I run a course for parents who want to become classroom assistants. I started it five years ago as I became increasingly concerned about parents' reluctance to "cross the road", emotionally and literally, when their children moved from primary to secondary school. Recruitment to the course is not always easy, so I have always targeted parents of Year 7 pupils by sending a letter inviting them to a meeting.

This was why Megan was waiting for me. She'd taken the letter home and wanted to tell me that her mum couldn't come because she was dyslexic. Was there any way her mum could do it? I didn't expect Carol, Megan's mum, to turn up for the initial meeting, so I was delighted when she did, along with 10 others. I explained that the course involved 90 hours of learning time, broken down into 30 hours of theory and 60 hours of practical classroom work. Eight assignments had to be produced and you had to learn how to use resources and new technology.

Carol seemed uncomfortable when I started to talk about written assignments, and she stayed behind to tell me she wouldn't be able to cope.

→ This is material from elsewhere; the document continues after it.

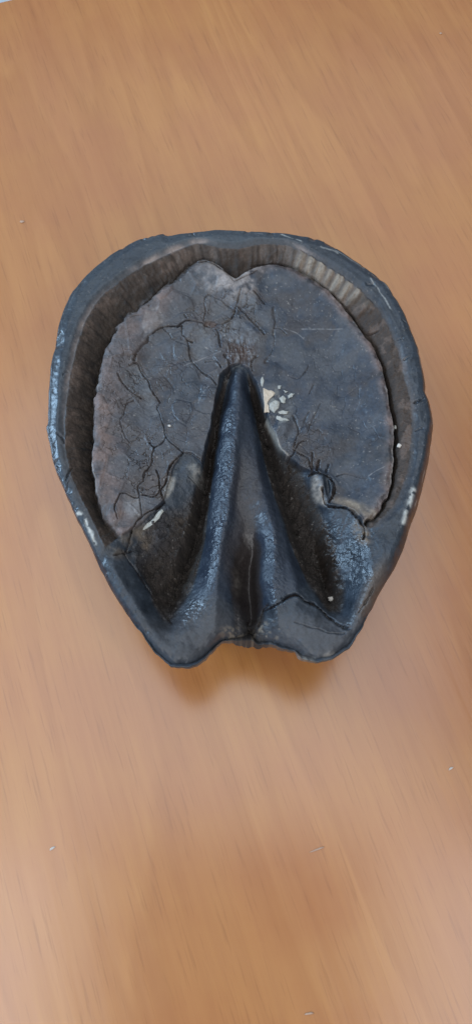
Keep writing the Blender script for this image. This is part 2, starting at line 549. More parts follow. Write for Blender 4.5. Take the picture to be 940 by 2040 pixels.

I promised to help her and said she could use a word processor to produce her final pieces. Carol was an ex-pupil of Blakeston who left school with few GCSEs. Her favourite subject had been drama because she didn't have to write. After escaping from an abusive relationship, she'd brought up her three children on her own. She was determined to support them, but felt that she was letting them down when she couldn't help with their homework.

We had our first session the next week. I asked the group to think about and share positive and negative memories of school. Carol's positive memories were all connected to drama and how she loved the subject because she felt good about herself. Her negative ones revolved around feelings of being "thick" because her dyslexia stopped her from keeping up with written work, and she was disorganised.

Carol opted to complete the practical part of the course at Blakeston. She helped in the drama department and initially came into school for one day a week, but quickly (by popular demand) increased this to three.

Her confidence and self-esteem grew and she was soon accepted as part of the staffroom. She demonstrated her talent not only in drama but also in working with some of our most challenging Year 10 and 11 students. Each week she shared her experiences with other parents on the course and said how good it was to be able to talk about her dyslexia and, more importantly, to be listened to. I worked with her on rough drafts, and she would then type her assignments up, often with Megan's help. Ten months later, she passed with flying colours and began working in our school. She has since had another daughter but is determined to return to help in the school, much to Megan's delight.